<<<<

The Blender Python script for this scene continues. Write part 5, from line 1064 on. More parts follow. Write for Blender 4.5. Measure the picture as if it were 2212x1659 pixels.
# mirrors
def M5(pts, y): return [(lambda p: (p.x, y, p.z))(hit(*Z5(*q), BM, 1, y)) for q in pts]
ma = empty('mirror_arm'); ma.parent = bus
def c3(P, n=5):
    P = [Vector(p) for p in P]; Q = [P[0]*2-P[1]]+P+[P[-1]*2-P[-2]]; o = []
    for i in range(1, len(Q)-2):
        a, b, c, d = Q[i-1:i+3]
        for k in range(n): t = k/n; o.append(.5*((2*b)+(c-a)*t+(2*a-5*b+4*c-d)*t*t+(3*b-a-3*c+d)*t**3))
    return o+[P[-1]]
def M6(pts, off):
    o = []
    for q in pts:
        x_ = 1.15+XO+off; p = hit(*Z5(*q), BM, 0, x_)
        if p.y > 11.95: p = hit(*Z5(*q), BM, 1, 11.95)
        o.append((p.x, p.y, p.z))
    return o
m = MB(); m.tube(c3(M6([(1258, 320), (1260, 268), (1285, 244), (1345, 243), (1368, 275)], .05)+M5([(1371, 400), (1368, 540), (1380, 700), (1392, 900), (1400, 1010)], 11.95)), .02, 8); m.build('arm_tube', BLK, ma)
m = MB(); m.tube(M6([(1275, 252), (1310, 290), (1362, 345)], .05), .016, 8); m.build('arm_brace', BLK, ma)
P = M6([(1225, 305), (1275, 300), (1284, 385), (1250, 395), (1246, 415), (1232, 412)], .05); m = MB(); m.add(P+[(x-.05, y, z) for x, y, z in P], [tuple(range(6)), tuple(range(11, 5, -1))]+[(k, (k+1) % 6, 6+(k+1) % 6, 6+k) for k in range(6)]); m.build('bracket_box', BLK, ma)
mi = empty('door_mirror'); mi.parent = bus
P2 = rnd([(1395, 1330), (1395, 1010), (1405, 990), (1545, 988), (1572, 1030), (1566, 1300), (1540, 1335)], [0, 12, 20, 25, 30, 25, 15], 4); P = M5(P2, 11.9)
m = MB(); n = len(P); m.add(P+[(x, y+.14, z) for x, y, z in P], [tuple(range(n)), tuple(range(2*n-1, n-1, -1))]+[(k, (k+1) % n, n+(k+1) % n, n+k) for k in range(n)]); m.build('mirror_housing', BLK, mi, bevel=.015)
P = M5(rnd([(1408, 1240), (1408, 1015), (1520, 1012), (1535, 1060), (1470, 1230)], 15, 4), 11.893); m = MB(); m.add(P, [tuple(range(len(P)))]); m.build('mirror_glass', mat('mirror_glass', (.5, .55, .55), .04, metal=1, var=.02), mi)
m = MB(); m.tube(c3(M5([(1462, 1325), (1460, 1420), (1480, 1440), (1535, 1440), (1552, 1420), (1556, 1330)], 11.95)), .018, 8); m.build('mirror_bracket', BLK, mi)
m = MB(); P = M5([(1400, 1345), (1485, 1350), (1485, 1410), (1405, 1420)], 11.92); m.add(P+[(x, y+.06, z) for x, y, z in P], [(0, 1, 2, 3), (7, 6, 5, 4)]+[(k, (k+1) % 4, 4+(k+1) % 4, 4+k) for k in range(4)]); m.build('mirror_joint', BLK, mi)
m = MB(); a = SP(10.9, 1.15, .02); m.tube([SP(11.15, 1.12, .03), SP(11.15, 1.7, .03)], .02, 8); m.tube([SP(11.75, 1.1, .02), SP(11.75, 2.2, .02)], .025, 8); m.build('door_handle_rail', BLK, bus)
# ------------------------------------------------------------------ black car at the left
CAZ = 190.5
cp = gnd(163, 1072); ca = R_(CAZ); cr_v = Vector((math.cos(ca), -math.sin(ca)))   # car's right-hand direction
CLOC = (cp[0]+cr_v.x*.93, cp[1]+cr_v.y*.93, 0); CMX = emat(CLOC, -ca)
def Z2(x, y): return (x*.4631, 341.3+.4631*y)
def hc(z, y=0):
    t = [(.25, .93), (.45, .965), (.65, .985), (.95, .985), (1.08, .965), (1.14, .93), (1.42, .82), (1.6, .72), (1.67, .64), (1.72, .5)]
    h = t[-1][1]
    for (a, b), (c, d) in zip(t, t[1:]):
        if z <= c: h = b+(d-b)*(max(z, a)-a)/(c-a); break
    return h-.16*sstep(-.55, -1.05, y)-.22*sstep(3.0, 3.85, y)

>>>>

Short task
Take the material above and return all of it exactly.

Answer
The Blender Python script for this scene continues. Write part 5, from line 1064 on. More parts follow. Write for Blender 4.5. Measure the picture as if it were 2212x1659 pixels.
# mirrors
def M5(pts, y): return [(lambda p: (p.x, y, p.z))(hit(*Z5(*q), BM, 1, y)) for q in pts]
ma = empty('mirror_arm'); ma.parent = bus
def c3(P, n=5):
    P = [Vector(p) for p in P]; Q = [P[0]*2-P[1]]+P+[P[-1]*2-P[-2]]; o = []
    for i in range(1, len(Q)-2):
        a, b, c, d = Q[i-1:i+3]
        for k in range(n): t = k/n; o.append(.5*((2*b)+(c-a)*t+(2*a-5*b+4*c-d)*t*t+(3*b-a-3*c+d)*t**3))
    return o+[P[-1]]
def M6(pts, off):
    o = []
    for q in pts:
        x_ = 1.15+XO+off; p = hit(*Z5(*q), BM, 0, x_)
        if p.y > 11.95: p = hit(*Z5(*q), BM, 1, 11.95)
        o.append((p.x, p.y, p.z))
    return o
m = MB(); m.tube(c3(M6([(1258, 320), (1260, 268), (1285, 244), (1345, 243), (1368, 275)], .05)+M5([(1371, 400), (1368, 540), (1380, 700), (1392, 900), (1400, 1010)], 11.95)), .02, 8); m.build('arm_tube', BLK, ma)
m = MB(); m.tube(M6([(1275, 252), (1310, 290), (1362, 345)], .05), .016, 8); m.build('arm_brace', BLK, ma)
P = M6([(1225, 305), (1275, 300), (1284, 385), (1250, 395), (1246, 415), (1232, 412)], .05); m = MB(); m.add(P+[(x-.05, y, z) for x, y, z in P], [tuple(range(6)), tuple(range(11, 5, -1))]+[(k, (k+1) % 6, 6+(k+1) % 6, 6+k) for k in range(6)]); m.build('bracket_box', BLK, ma)
mi = empty('door_mirror'); mi.parent = bus
P2 = rnd([(1395, 1330), (1395, 1010), (1405, 990), (1545, 988), (1572, 1030), (1566, 1300), (1540, 1335)], [0, 12, 20, 25, 30, 25, 15], 4); P = M5(P2, 11.9)
m = MB(); n = len(P); m.add(P+[(x, y+.14, z) for x, y, z in P], [tuple(range(n)), tuple(range(2*n-1, n-1, -1))]+[(k, (k+1) % n, n+(k+1) % n, n+k) for k in range(n)]); m.build('mirror_housing', BLK, mi, bevel=.015)
P = M5(rnd([(1408, 1240), (1408, 1015), (1520, 1012), (1535, 1060), (1470, 1230)], 15, 4), 11.893); m = MB(); m.add(P, [tuple(range(len(P)))]); m.build('mirror_glass', mat('mirror_glass', (.5, .55, .55), .04, metal=1, var=.02), mi)
m = MB(); m.tube(c3(M5([(1462, 1325), (1460, 1420), (1480, 1440), (1535, 1440), (1552, 1420), (1556, 1330)], 11.95)), .018, 8); m.build('mirror_bracket', BLK, mi)
m = MB(); P = M5([(1400, 1345), (1485, 1350), (1485, 1410), (1405, 1420)], 11.92); m.add(P+[(x, y+.06, z) for x, y, z in P], [(0, 1, 2, 3), (7, 6, 5, 4)]+[(k, (k+1) % 4, 4+(k+1) % 4, 4+k) for k in range(4)]); m.build('mirror_joint', BLK, mi)
m = MB(); a = SP(10.9, 1.15, .02); m.tube([SP(11.15, 1.12, .03), SP(11.15, 1.7, .03)], .02, 8); m.tube([SP(11.75, 1.1, .02), SP(11.75, 2.2, .02)], .025, 8); m.build('door_handle_rail', BLK, bus)
# ------------------------------------------------------------------ black car at the left
CAZ = 190.5
cp = gnd(163, 1072); ca = R_(CAZ); cr_v = Vector((math.cos(ca), -math.sin(ca)))   # car's right-hand direction
CLOC = (cp[0]+cr_v.x*.93, cp[1]+cr_v.y*.93, 0); CMX = emat(CLOC, -ca)
def Z2(x, y): return (x*.4631, 341.3+.4631*y)
def hc(z, y=0):
    t = [(.25, .93), (.45, .965), (.65, .985), (.95, .985), (1.08, .965), (1.14, .93), (1.42, .82), (1.6, .72), (1.67, .64), (1.72, .5)]
    h = t[-1][1]
    for (a, b), (c, d) in zip(t, t[1:]):
        if z <= c: h = b+(d-b)*(max(z, a)-a)/(c-a); break
    return h-.16*sstep(-.55, -1.05, y)-.22*sstep(3.0, 3.85, y)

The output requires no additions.